Белинский относил Тургенева-поэта к числу немногих возможных наследников лермонтовской музы. «Автор «Параши», — писал он, — особенно замечателен тем, что по роду своего таланта и направлению поэтической деятельности более всех других русских поэтов (если у нас есть теперь поэты) приближается к новой школе русской поэзии, которая началась у нас Лермонтовым».
А в самом Лермонтове Белинский видел «истинного сына своего времени», на всех творениях которого «отразился характер настоящей эпохи, сомневающейся и отрицающей, недовольной настоящей действительностью и тревожимой вопросами о судьбе будущего».
Сказанное здесь о Лермонтове удивительно перекликается с тем, что говорил Белинский о Тургеневе-поэте, которого он также называет «сыном нашего времени», носящим в груди своей «все скорби и вопросы его».
Редко случается, что поэт с первых же шагов обнаруживает полную самобытность и независимость от влияний.
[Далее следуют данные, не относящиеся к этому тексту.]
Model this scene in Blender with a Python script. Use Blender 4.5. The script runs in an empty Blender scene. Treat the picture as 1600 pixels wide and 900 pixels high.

В этом отношении и Тургенев не был исключением. Напротив, период его ученичества и становления, пожалуй, даже несколько затянулся. И хотя уже в «Параше» Тургенев нашел, казалось бы, собственные интонации, он в последующих поэмах резко изменил вдруг почерк и заново начал поиски тем и стиля.
Поиски эти шли в двух направлениях. С одной стороны, лермонтовские мотивы, его протест против пошлости окружающей действительности, его раздумья о судьбе молодого поколения («Разговор»), с другой — гоголевская сатира, обличение помещичьей России, косности и дикости крепостного уклада («Помещик»).
Вторая поэма Тургенева — «Разговор» — совершенно не похожа на первую, она написана совсем в иной, обнаженно-публицистической манере, вообще-то и несвойственной ему.
Белинский положительно отозвался о замысле «Разговора», в котором выдвинута острая проблема отцов и детей, проблема молодого поколения, зараженного «апатией воли и чувства при пожирающей деятельности мысли». Но, по-видимому, в беседах с автором Белинский не скрыл от него, что в исполнении этой вещи далеко не все показалось ему убедительным и сильным. Да и формальная зависимость от лермонтовского стиха («Мцыри») проступала слишком очевидно. Во всяком случае, Тургеневу отчетливо запомнилось, что вскоре после «Параши», которую Белинский перечитывал с наслаждением десятки раз, он уже как-то поостыл к его поэтической деятельности.
Впервые тогда явилось у Тургенева искушение «положить перо», прекратить литературную работу. Оно и позднее возникало у него не однажды под влиянием различных обстоятельств, но стремление к творчеству всегда побеждало. Победило оно и на этот раз.
Двое из молодых поэтов — Тургенев и Некрасов — обладали, по убеждению Белинского, и незаурядными критическими способностями. Поэтому он всячески стремился привлечь их к журнальной работе.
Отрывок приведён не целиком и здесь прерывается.